Hoshyar Zebari, another council representative at the meeting, was pessimistic that Muslim nations would join a peacekeeping force being raised by the United States to relieve the burden on the 130,000 U.S. troops in Iraq.

“I don’t think there is any desire by the Muslim countries to send troops,” Mr. Zebari said.

So far, the only Muslim nation that has agreed to a major deployment to Iraq is Turkey. But most members of the Iraqi council fiercely oppose any Turkish peacekeepers — fearing that neighboring Turkey has designs to dominate Iraq and could stir up problems with Iraqi Kurds.

That concern is strongest in the Kurdish-dominated north of the country, where some Kurds have threatened to attack any Turkish military convoys passing through their territory en route to postings in the “Sunni triangle” north and west of Baghdad.

Speaking yesterday in the Turkish capital, Ankara, Deputy Chief of Staff Gen. Ilker Basbug said: “If there is a situation in which Kurdish groups in the region attack our convoys while crossing through northern Iraq, then the necessary response will be given. It’s something that they need to think about.

“We have the capacity to protect ourselves,” he added.

Mr. Zebari, a Kurd, said discussions were continuing among Turkey, the United States and the Governing Council about the sensitivities over Turkey’s offer to deploy a peacekeeping force.

Turkey once ruled what is now Iraq. It has fought a long campaign against Kurdish insurgents on its soil, which many Iraqis fear could spill over into Iraq’s own Kurdish areas.
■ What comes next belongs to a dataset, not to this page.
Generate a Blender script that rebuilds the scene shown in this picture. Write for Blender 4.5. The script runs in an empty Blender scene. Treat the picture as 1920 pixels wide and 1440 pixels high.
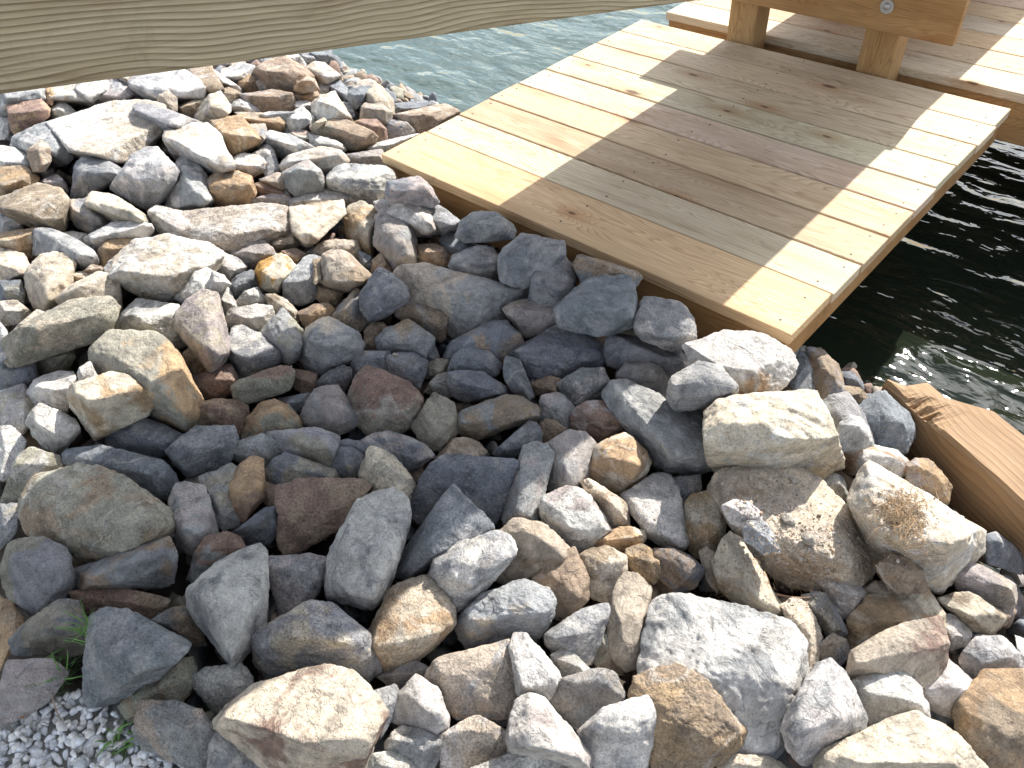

At the Malaysia summit, Turkey’s foreign minister urged the OIC to set up its own peacekeeping force for Iraq.

“We have to take up the issue, take the initiative, and act jointly,” Abdullah Gul was quoted as saying by Turkey’s Anatolia news agency.

Pakistani Foreign Minister Khursheed Kasuri said Pakistan was thinking of an all-Muslim peacekeeping force comprising troops from OIC countries.

But he told the Associated Press he doubted the OIC would reach consensus on such a plan because the organization “represents the whole gamut of the Muslim world” — an apparent reference to nations like Syria and Iran, which deeply oppose U.S. policy.

He said Pakistan would not agree to join the peacekeeping effort without an authorizing resolution from the United Nations and the participation of other Muslim countries.

“We will wait for a United Nations resolution, which could reflect international consensus,” Mr. Kasuri said. “Even then, we would need other Muslim countries to go along with us, because we want the people of Iraq to perceive us not as an extension of the occupation, but as people who have come to help.”

Malaysian Foreign Minister Syed Hamid Albar, who chaired the discussions, said any Muslim contributions to a peacekeeping force would come on a country-by-country basis.

“The OIC is not an organization that is a military bloc, neither is our charter formatted to allow us to form an OIC force to operate,” Mr. Syed Hamid said.

The Iraqi Governing Council’s presence at the summit was in dispute until two weeks ago, when host Malaysia dropped its position that the council was illegitimate without a U.N. mandate and should not take the seat formerly held by Saddam Hussein’s government. Arab countries argued that the council was transitional and legitimate enough, for now.